Portbound Seas
Voyage planning

Command timeline and persistent sailing

A persistent sailing game needs more than immediate controls. If the boat keeps moving while the player is away, the player needs a way to plan future decisions before closing the game.

April 8, 2026 · Current development
Command timeline at the bottom of the Portbound Seas map
The command timeline lets the player scrub forward, preview the route, and queue future orders without leaving the chart view.

The design problem

Portbound Seas is lightweight and persistent by design. The boat keeps moving on realistic timelines, using real elapsed time rather than short arcade-style turns. That creates a specific design problem: the player may need the boat to turn, trim, reef, or anchor later, not right now.

In a typical sailing game, the answer would be simple: stay online and press the button at the right moment. For Portbound Seas, that would fight the entire premise. If the boat continues while the player is away, the player needs a way to issue future orders before stepping away.

The command timeline idea

The command timeline is a wide bar at the bottom of the map. The left side represents current time. The player can scrub forward to a future point, see a ghost version of the boat at that future time, and then set an order while the timeline is focused on that future moment.

For example, a player sailing at 100 degrees could scrub forward thirty minutes, see where the boat is expected to be, and then set a future course change to 180 degrees. The live boat does not turn immediately. Instead, the order appears on the timeline and executes when that future time arrives.

Why this is not autopilot

This system is not intended to be a perfect route solver. It is closer to writing sailing orders. It should let the player plan ahead, but the player still owns the plan.

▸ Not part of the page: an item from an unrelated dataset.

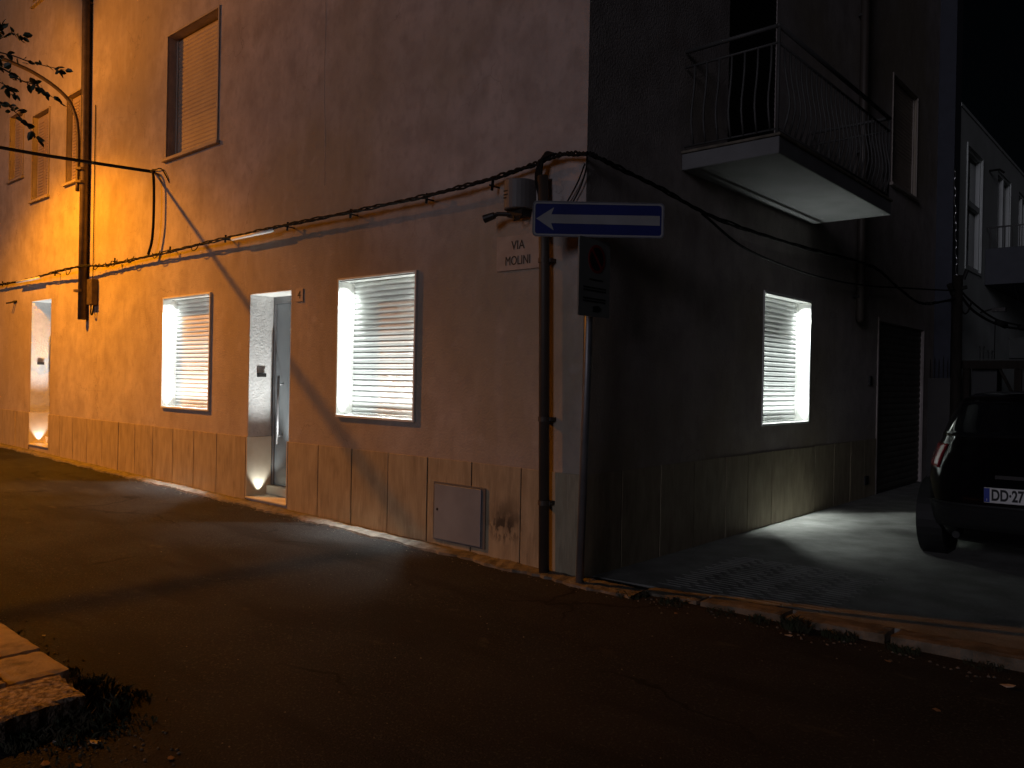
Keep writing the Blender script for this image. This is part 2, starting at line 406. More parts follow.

That distinction matters. If the player ignores weather, wind direction, depth, timing, or boat handling, the scheduled command may still lead to a bad result. The goal is not to remove seamanship. The goal is to support persistent seamanship when the player is not staring at the screen.

Why the first implementation was risky

This feature touches several sensitive parts of the game at once: live movement, forecast lines, preview simulation, client rendering, saved world state, and server-authoritative controls. That means a small mismatch can make the whole system feel wrong.

The first implementation added a server-authoritative scheduled-order queue for heading, trim, reef, and anchor commands. It also added a bottom-of-map scrub timeline, ghost-boat preview, pending-order markers, cancel support, and persistence in saved world state.

The speed-regression lesson

Testing exposed one of the hardest parts of timeline systems: even if the underlying simulation is sound, the feature feels broken if the live boat, the yellow forecast line, the ghost boat, and the command markers do not agree.

That happened in the first pass. The boat could report a plausible speed while still appearing to move across the map far too quickly, and the future estimate could imply a crossing that made no sense. The lesson was simple but important: a command timeline is only trustworthy if every layer agrees about time and distance.

That means the feature is not just a UI bar. It is a whole stack of timing, preview, interpolation, and server-state work that all has to stay in sync.

What this unlocks

Once the timeline is reliable, it becomes one of the most important systems in Portbound Seas. It lets the player treat a crossing like a real passage: plan the next turn, anticipate changing wind, schedule a reef, or set an anchor command before stepping away.

That fits the long-term design of the game: lightweight, persistent sailing shaped by real weather, real depths, future tides, and eventually real-world currents. The command timeline is the bridge between “the boat keeps moving” and “the player still has meaningful control.”